By Gerhard Schneibel

Sandy Springs Mayor Eva Galambos spoke to the Sandy Springs Rotary Club on the occasion of the city’s third birthday Dec. 1.

“I suppose there is a little bit of reminiscing about what it was like three years ago,” she said at the Hammond Glen Senior Community on Hammond Drive. “I remember we had all of these blue and silver balloons and lots of guests and dignitaries. You know, we were on top of the world. But, underneath all that, we had a little bit of trepidation, too.”

At the time, the city “didn’t have a penny in the bank” and struggled in its negotiations with Fulton County, she said. “It was constant haggling with the county.”

Rather than put a moratorium on development while learning zoning procedures, the City Council immediately began conducting business, she said. “You can imagine the pressure that that put on our staff and on ourselves as we began to learn the rules about how you zone and how you plan.”

Since that time, the city’s management has become an “ongoing operation” that is “fully oiled and efficient,” she said. “The paving, of course, has just been a tremendous bonanza in Sandy Springs. … The fact that we were able to do this when Fulton County had not been able to pave any of our roads for years and years does speak for the fact that we are pretty good managers.”

The Police Department recently received state certification after an “extraordinarily short period” and is working on national certification, which she said not all departments earn. “I’m sure we will. We think that that’s a goal and a wonderful goal.”

Galambos also spoke about the city’s new traffic management center and the 22-acre Lost Corner preserve at the corner of Riverside Drive and Brandon Mill Road.

She said of the 911 system being planned with the city of Johns Creek: “You’ve read about what’s happened with 911 in Fulton County. It is high time that we got out of that system, which is another one of those nonfunctional Fulton County services.” In August, a Johns Creek resident died after 911 operators accidentally sent an ambulance to southwest Atlanta rather than to her home.
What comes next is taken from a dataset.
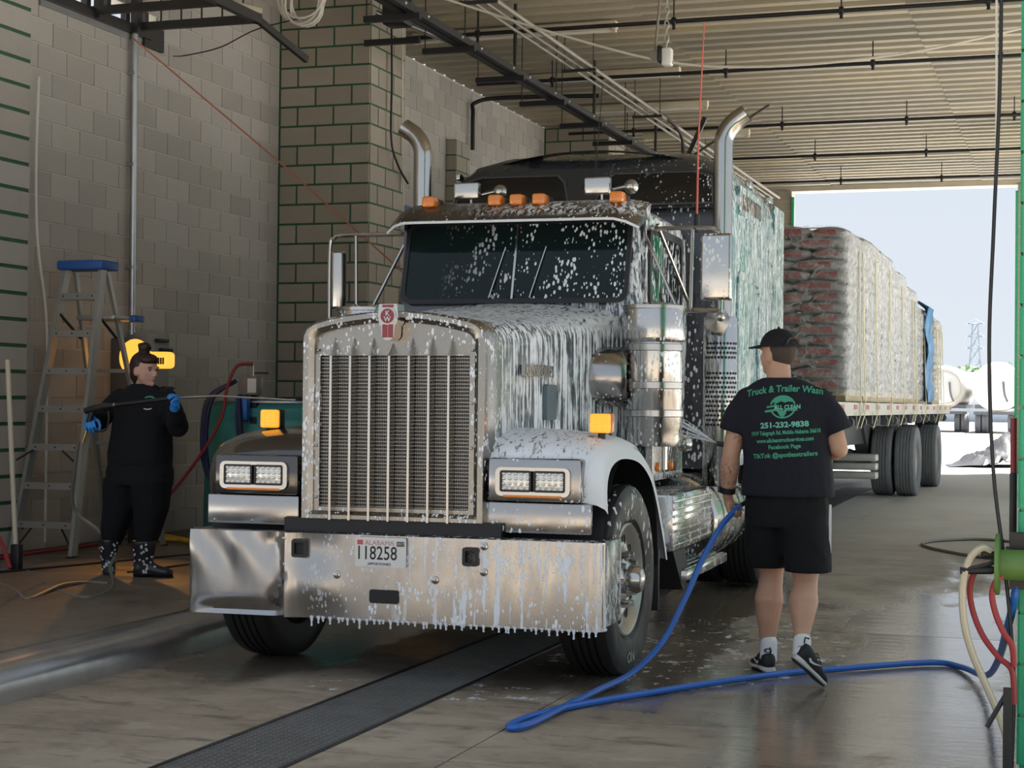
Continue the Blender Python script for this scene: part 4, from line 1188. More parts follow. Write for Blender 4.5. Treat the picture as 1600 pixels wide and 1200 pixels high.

Deciding what to do with the 8-acre former site of the Target store at Johnson Ferry Road and Sandy Springs Circle, whose purchase the city is closing on this month, will take some time, she said. “We’re going to have diverging opinions eventually as to what kind of edifice we should have in Sandy Springs, and I can imagine there is going to be lots and lots of public input.”

Galambos said that working the Georgia Department of Transportation can be tedious, which is why the widening of Abernathy Road has not yet begun. A contract to do the road work may be let in January, she said.

Sandy Springs’ traffic engineering staff has been able to reconfigure lanes in some parts of the city to create new ones. The intersection of Johnson Ferry and Roswell roads is one such example, and a similar project is planned for the Roswell Road bridge over I-285.

Whether an underpass will be built to alleviate traffic on that bridge is unknown, Galambos said. But “they’re going to restripe the bridge, and, folks, it’s going to make the bridge work without having to have additional pavement. It’s just extraordinary how thinking and using your mind and looking at a situation … can give you that kind of an advantage.”

Despite the tough economic situation, Sandy Springs has been “very frugal and very fiscally conservative, and I think we’re going to be fine for this fiscal year,” she said.

“Once this recession is over, we’re going to take off. We’re so close to the urban center, we are the next big area for things that are going to happen. We want them to happen in an orderly fashion, but we do want growth. And I think we’ve demonstrated that in some of the decisions we’ve made.”